HoloMem: Developing a novel holographic data storage technology to address the growing need within global data storage

UK-based SME, HoloMem, aims to develop a pioneering, low-cost holographic data storage (HDS) solution that offers high areal densities and low-energy usage. HoloMem's novel approach will address the need for exponential data storage capacity growth within the global datasphere for archival and cloud storage.

Existing data-centres/rooms consume ~2% of worldwide electricity \[AKCP,2022\], growing exponentially towards 8% of total global demand by 2030 \[EnergyInnovationLLP,2022\]. ~40% of data-centre running costs are attributed to air-conditioning to stabilise thermal environments for data storage hardware \[ITPro,2022\]. Current solutions are energy-intensive and don't have the capacity to rapidly scale to market demand without significant infrastructure development (energy production and data-centres).

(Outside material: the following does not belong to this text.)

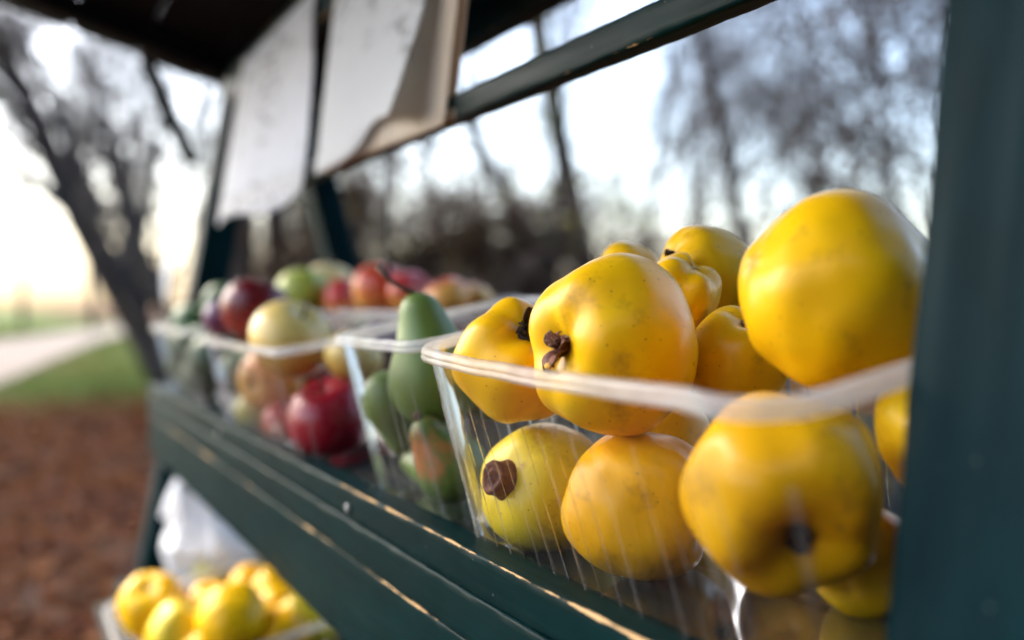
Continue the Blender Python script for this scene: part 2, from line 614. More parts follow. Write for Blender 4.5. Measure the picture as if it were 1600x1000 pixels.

~3.7bn people use the internet, generating 2,500 Petabytes(PB) of data/day. By 2025, 160 Zettabytes(ZB) (160,000,000 PB) of data will need to be stored annually. This is projected to increase 33x by 2035 to 2,14 ZB. Existing solutions such as linear-open-tape (LTOv9), hard disk drives (HDD) and solid-state drives (SSD) are energy-intensive, costly to maintain, and expensive at scale.

HoloMem has created a demonstrable automated prototype that writes/reads data as micro-holograms on photopolymer media. The technology relies on readily-accessible materials, allowing rapid manufacturability/scalability, and requires no active cooling whilst in operation.

In this project HoloMem will optimise data storage densities, reduce noise/interference and identify the most efficient combination of laser intensity and exposure length to optimise for low-energy data recording and image clarity. Industrial testing of various photopolymer types will inform on the best selection for HoloMem's applications, whilst considering maximum longevity and recyclability (particularly end-of-life).

HoloMem's project differentiates from other attempts to use photorefractive crystals in conjunction with holography because of its use of well-understood multiplex techniques combined with modern photopolymer recording materials and adaptation of well-known film transport techniques. HoloMem addresses the global need for a cost-effective, sustainable and high-density storage solution in the near-term.